- Directions
Count the lines below that include the word "picture" and write that number alone.

- Data
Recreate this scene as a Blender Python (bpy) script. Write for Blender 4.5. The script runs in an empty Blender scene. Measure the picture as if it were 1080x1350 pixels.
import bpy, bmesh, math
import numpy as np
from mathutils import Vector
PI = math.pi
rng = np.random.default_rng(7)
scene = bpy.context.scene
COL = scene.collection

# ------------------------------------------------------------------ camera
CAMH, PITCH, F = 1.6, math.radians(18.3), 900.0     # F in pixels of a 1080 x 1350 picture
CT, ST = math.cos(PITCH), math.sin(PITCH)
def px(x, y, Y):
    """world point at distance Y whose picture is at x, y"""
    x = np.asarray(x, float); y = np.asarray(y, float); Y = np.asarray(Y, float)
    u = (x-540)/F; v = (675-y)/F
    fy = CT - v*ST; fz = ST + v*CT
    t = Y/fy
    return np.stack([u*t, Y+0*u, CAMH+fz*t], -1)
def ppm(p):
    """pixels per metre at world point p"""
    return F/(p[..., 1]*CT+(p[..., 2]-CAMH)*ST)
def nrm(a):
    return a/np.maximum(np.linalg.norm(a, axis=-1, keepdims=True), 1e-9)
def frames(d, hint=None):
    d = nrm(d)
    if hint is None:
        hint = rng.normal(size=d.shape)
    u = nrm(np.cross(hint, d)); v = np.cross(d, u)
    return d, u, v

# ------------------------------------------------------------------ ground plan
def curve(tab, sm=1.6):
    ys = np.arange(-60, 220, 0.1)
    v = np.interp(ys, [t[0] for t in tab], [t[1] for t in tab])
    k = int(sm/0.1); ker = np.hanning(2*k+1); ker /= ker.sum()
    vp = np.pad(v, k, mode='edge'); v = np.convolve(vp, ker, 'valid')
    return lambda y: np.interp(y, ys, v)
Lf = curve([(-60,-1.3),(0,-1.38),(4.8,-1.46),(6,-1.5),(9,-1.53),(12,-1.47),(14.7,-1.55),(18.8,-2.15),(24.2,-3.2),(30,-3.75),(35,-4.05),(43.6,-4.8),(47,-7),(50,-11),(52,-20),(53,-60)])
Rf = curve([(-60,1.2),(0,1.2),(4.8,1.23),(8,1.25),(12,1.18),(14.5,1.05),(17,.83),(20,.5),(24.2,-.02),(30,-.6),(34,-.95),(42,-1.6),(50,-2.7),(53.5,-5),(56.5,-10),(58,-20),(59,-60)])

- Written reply
3